Britain appealed for special recognition as a major belligerent in the war. UK Foreign Secretary Ernest Bevin played a key role in crafting the policies adopted by the conference. These were fully in line with the Cold War confrontation with the USSR. But Bevin stymied US calls for greater capitalist European economic integration under Washington’s control. Instead, the conference provided for the formation of nationally based committees that would report on and coordinate the use of the American aid.

The conference asked the US for a total of $22 billion in aid. President Harry Truman cut the figure to $17 billion as he shepherded the measure through the US Congress.

100 years ago: Imperialist powers in disarray over Dardanelles crisis

On September 20, 1922, a conference in Paris that included Britain, France, Italy and Japan, as well as Yugoslavia, Greece and Romania, sought to negotiate with the Turkish nationalist movement of Kemal Ataturk over the control of the Dardanelles. The critical strait that connects the Aegean Sea to the Sea of Marmara was the scene, at Gallipoli, of some of the most bitter fighting in World War I. The US was not an official participant in the talks, and the imperialist powers excluded the Soviet Republic.

Britain, France, Italy and Greece had occupied Turkey since the surrender of the Ottoman Empire in 1918, in a bid to dismember the latter. The Greeks, serving as a catspaw for British imperialism, sought aggressively to claim Turkish territory. But by the summer of 1922, the Turkish nationalist forces had forced the evacuation of the Greek and French troops from southern and eastern Anatolia. Ataturk’s forces began to threaten some of the most vital imperialist interests in the region: control of the seaways that linked the Mediterranean to the Black Sea.

Britain was ready to go to war. On September 18, London sent its Atlantic fleet to the Dardanelles and the Turkish capital of Constantinople (modern Istanbul) to the north along the strait of the Bosporus, which connects the Sea of Marmara to the Black Sea.

The British bourgeoisie, however, encountered not only opposition from its own working class but from French imperialism and the desire of the American imperialists to keep their distance from the crisis. Notably, one member of the British Commonwealth, Canada, also refused to participate in the war when its Prime Minister Mackenzie King telegrammed British Colonial Secretary Winston Churchill that he would refuse to go to war without the consent of the Canadian parliament.

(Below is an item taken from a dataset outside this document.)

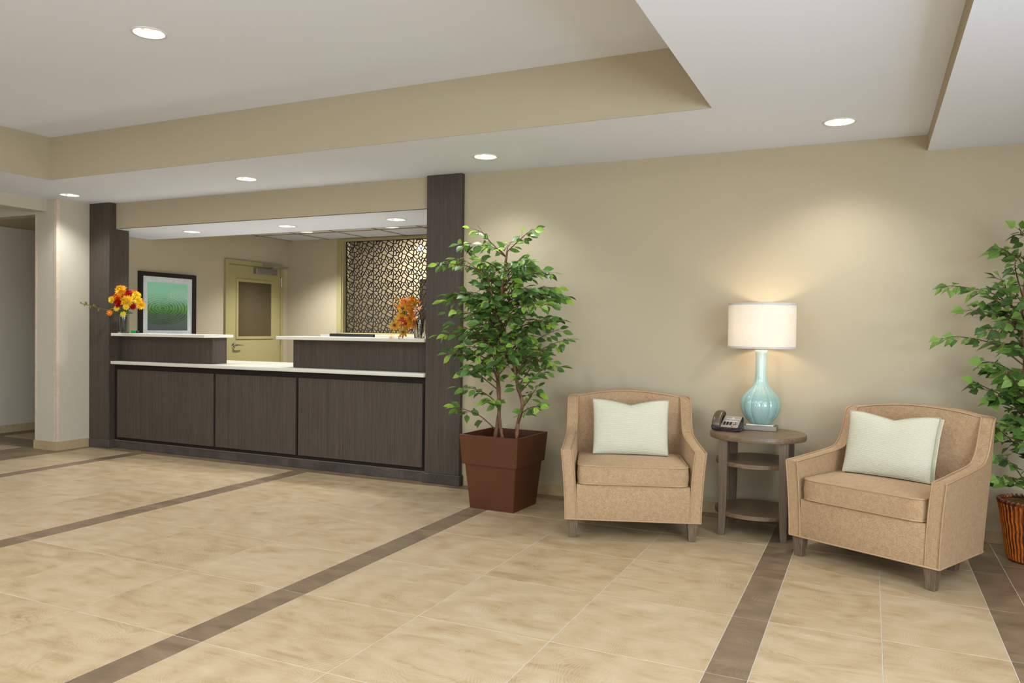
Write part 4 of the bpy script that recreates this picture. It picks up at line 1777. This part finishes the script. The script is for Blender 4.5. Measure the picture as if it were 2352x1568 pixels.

On September 21, the Turkish nationalists issued an ultimatum to the Allied imperialists that East Thrace on the European side of the Bosporus be evacuated. The British warned that any Turkish advance on the Dardanelles would be an act of war. France and Italy, however, evacuated their forces from the area. The New York Times noted, “The French and Italian generals express regret [to the British] that their governments find themselves unable to participate in the preparations for defense.”

By September 23, the British reversed themselves and agreed with France and Italy to give the Turks East Thrace in return for the supervision of naval traffic though the Dardanelles by the League of Nations.